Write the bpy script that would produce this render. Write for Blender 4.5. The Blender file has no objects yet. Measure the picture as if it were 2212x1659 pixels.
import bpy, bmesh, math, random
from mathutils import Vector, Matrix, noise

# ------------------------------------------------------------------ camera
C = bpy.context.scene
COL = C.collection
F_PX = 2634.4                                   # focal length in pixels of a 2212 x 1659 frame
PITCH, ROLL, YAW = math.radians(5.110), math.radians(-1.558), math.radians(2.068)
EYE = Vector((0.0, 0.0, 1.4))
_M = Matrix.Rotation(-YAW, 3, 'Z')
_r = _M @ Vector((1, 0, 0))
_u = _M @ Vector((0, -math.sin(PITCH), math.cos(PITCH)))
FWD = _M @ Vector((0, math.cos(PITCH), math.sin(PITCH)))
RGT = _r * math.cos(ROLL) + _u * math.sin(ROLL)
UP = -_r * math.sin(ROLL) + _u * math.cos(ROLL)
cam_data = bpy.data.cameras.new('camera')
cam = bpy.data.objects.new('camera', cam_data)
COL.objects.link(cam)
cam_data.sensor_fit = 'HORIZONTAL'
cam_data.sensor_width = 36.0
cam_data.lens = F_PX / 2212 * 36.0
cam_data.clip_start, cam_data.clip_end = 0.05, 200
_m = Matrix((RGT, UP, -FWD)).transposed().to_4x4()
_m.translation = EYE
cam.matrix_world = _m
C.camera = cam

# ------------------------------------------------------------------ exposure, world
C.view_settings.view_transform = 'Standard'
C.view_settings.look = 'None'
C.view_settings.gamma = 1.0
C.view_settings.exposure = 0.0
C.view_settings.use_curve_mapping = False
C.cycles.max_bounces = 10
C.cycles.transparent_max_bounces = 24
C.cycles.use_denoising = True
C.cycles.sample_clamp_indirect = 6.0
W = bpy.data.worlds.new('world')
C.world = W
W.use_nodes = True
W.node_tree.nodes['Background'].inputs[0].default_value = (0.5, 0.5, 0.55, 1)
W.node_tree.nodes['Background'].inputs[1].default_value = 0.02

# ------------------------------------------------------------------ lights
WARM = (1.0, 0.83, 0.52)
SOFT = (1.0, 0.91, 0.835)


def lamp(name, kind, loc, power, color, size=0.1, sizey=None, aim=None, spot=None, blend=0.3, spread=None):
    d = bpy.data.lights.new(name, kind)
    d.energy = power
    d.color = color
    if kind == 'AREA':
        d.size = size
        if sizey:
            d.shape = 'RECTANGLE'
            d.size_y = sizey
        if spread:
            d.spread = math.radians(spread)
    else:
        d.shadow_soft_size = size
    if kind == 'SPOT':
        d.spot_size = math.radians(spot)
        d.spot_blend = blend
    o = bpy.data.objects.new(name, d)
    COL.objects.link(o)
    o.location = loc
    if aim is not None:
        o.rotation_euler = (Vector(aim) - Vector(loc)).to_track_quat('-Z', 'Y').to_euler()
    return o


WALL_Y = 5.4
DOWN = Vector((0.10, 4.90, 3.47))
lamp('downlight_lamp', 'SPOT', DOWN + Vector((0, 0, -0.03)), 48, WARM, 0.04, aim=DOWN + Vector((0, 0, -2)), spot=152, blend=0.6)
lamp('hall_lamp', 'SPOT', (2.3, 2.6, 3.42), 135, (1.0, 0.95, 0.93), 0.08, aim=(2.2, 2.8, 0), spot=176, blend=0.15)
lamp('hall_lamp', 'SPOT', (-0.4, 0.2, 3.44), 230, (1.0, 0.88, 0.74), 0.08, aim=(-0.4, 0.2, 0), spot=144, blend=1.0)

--

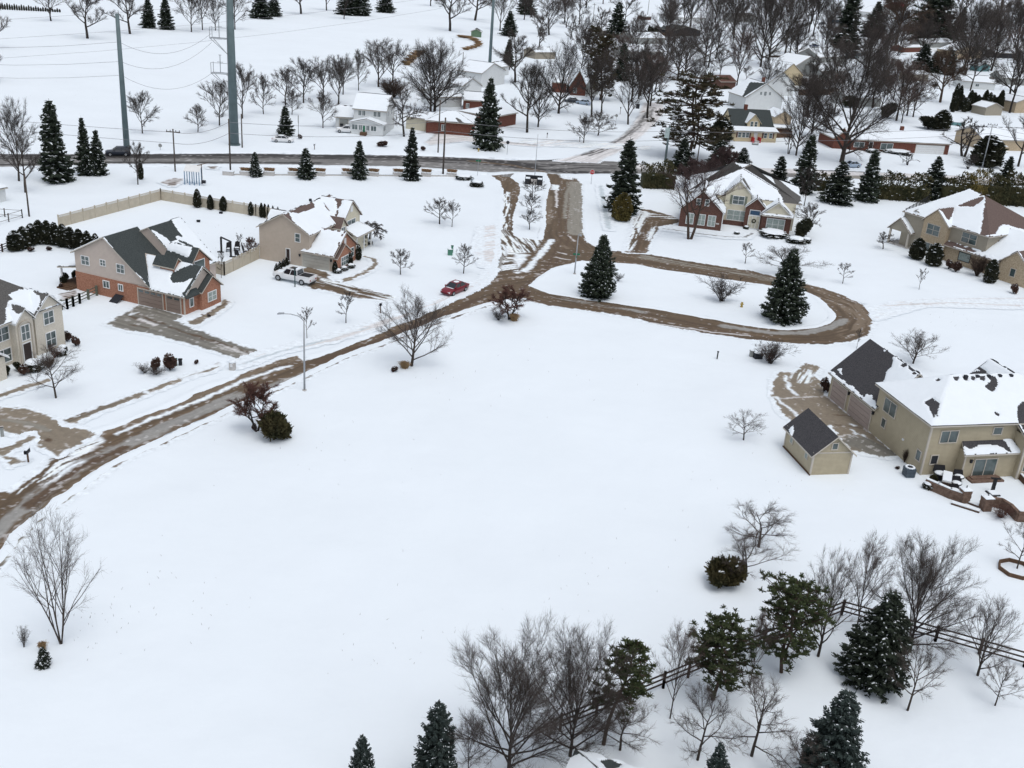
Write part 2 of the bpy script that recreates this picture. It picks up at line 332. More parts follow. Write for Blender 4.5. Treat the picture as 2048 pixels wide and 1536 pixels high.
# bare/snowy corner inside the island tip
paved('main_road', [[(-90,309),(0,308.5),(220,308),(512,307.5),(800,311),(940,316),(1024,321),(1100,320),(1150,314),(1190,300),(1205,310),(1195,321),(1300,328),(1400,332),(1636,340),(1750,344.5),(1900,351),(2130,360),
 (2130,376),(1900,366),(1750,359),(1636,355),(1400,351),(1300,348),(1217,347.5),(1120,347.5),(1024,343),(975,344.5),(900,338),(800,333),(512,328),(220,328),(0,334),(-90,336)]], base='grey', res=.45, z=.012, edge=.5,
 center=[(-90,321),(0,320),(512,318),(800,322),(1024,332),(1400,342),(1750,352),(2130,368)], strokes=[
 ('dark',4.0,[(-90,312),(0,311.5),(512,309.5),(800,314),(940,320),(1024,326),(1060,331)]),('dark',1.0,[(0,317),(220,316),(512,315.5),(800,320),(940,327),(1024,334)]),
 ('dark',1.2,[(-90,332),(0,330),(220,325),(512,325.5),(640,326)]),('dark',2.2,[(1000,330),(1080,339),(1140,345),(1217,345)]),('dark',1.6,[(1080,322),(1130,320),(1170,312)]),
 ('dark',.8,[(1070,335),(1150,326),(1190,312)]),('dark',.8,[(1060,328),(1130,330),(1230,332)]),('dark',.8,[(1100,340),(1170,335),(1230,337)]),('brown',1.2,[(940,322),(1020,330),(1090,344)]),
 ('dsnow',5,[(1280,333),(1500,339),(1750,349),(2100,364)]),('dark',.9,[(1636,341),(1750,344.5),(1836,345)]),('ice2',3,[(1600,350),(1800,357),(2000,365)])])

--

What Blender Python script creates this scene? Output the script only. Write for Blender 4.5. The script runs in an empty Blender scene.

*Exercise requirements*: Begin with the line that has "Write the bpy" in the listing above and end after the line that has "from mathutils import Vector, Matrix, noise"; output those lines exactly.

*Response to the exercise*:
Write the bpy script that would produce this render. Write for Blender 4.5. The Blender file has no objects yet. Measure the picture as if it were 2212x1659 pixels.
import bpy, bmesh, math, random
from mathutils import Vector, Matrix, noise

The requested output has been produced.